<<<<

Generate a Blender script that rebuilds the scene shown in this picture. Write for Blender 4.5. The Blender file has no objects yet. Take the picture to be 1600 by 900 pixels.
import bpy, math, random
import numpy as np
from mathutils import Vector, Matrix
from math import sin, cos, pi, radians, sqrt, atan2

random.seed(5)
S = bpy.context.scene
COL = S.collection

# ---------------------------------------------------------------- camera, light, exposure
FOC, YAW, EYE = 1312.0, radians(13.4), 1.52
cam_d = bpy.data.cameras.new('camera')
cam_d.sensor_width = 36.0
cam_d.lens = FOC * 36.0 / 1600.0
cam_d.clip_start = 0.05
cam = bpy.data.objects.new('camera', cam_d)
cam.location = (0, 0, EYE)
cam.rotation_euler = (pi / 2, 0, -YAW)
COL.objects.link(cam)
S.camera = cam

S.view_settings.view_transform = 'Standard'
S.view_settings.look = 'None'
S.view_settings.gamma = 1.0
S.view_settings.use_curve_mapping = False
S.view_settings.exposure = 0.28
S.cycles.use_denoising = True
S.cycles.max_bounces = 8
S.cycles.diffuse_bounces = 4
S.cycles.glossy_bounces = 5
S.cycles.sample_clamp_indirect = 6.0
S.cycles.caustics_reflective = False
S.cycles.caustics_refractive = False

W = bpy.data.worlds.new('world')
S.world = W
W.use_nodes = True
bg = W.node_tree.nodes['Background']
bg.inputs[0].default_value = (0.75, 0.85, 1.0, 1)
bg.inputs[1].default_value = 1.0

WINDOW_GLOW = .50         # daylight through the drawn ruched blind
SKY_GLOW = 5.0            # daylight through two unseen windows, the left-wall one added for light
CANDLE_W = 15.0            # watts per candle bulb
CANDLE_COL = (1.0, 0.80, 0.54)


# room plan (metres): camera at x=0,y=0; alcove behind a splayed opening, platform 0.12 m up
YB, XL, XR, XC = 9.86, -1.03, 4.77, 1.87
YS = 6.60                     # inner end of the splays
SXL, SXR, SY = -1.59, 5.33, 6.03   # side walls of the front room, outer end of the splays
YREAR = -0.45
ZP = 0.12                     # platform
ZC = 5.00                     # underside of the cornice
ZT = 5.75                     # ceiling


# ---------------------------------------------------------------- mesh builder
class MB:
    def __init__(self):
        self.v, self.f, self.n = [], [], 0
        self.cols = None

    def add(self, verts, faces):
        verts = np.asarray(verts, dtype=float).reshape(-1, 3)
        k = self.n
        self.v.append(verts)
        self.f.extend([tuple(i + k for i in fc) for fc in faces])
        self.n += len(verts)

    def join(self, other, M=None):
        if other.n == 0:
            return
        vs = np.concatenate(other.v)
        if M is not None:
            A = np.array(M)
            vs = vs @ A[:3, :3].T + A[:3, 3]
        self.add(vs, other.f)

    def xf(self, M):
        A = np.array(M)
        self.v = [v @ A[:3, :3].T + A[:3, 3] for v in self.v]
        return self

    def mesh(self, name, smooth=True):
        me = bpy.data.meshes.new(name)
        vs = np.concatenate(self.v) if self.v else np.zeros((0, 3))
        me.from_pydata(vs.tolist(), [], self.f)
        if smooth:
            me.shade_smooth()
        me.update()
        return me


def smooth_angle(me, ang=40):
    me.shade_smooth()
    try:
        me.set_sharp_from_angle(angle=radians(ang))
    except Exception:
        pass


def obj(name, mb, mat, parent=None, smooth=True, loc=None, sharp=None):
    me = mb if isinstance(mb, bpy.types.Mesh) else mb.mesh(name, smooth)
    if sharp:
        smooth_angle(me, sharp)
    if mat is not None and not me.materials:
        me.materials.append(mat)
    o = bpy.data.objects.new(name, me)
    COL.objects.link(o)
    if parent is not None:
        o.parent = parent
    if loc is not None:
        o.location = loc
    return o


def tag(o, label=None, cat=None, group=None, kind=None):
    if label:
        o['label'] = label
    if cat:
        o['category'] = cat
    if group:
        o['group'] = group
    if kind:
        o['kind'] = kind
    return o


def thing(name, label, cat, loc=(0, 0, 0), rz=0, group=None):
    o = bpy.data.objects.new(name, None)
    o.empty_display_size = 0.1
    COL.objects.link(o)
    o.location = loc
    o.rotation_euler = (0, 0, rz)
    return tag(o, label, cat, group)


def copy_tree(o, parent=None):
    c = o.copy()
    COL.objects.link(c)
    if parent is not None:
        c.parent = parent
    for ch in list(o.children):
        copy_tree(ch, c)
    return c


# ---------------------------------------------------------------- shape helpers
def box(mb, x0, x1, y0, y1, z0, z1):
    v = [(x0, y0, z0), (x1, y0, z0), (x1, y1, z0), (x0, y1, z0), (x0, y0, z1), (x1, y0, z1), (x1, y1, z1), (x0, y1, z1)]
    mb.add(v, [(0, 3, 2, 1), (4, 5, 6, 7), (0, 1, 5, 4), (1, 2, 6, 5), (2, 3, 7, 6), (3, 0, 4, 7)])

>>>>

--- Set problem ---
Using the listing above, show every line that includes the string "scene".

--- Exercise output ---
Generate a Blender script that rebuilds the scene shown in this picture. Write for Blender 4.5. The Blender file has no objects yet. Take the picture to be 1600 by 900 pixels.
S = bpy.context.scene